--- begin ---

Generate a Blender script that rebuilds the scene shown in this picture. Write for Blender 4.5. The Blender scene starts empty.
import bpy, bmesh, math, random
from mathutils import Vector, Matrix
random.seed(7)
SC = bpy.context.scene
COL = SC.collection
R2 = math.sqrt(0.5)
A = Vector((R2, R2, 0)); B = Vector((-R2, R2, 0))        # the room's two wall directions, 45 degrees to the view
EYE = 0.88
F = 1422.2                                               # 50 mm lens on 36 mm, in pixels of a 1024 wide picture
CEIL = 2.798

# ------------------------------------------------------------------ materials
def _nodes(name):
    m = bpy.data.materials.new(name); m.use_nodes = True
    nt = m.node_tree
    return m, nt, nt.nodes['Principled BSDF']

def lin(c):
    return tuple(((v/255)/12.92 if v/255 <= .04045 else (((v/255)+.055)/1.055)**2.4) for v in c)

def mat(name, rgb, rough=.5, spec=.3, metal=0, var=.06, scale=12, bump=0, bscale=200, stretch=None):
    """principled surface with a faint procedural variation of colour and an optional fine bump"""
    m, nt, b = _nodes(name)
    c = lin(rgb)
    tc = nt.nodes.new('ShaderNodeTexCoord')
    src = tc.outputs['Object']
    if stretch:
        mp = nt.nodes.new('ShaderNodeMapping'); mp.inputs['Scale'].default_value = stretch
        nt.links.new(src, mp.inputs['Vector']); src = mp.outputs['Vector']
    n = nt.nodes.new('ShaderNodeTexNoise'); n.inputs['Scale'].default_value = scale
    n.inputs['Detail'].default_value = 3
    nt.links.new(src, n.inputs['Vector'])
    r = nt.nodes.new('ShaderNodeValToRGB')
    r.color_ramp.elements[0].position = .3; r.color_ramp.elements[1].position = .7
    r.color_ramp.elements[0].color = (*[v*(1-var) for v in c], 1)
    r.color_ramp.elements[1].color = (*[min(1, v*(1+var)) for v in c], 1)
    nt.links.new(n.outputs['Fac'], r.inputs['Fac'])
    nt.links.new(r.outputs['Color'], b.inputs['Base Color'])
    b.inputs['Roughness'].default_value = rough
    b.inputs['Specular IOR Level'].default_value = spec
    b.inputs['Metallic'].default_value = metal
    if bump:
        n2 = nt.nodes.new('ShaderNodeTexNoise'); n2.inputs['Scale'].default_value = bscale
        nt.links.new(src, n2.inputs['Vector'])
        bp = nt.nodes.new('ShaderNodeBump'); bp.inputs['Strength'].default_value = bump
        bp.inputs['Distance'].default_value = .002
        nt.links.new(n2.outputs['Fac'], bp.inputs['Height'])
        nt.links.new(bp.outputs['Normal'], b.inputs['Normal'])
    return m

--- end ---

Written exercise
Starting at the first line of the listing, retype every line up to and including the one with "return tuple(((v/255)/12.92 if".

The solution
Generate a Blender script that rebuilds the scene shown in this picture. Write for Blender 4.5. The Blender scene starts empty.
import bpy, bmesh, math, random
from mathutils import Vector, Matrix
random.seed(7)
SC = bpy.context.scene
COL = SC.collection
R2 = math.sqrt(0.5)
A = Vector((R2, R2, 0)); B = Vector((-R2, R2, 0))        # the room's two wall directions, 45 degrees to the view
EYE = 0.88
F = 1422.2                                               # 50 mm lens on 36 mm, in pixels of a 1024 wide picture
CEIL = 2.798

# ------------------------------------------------------------------ materials
def _nodes(name):
    m = bpy.data.materials.new(name); m.use_nodes = True
    nt = m.node_tree
    return m, nt, nt.nodes['Principled BSDF']

def lin(c):
    return tuple(((v/255)/12.92 if v/255 <= .04045 else (((v/255)+.055)/1.055)**2.4) for v in c)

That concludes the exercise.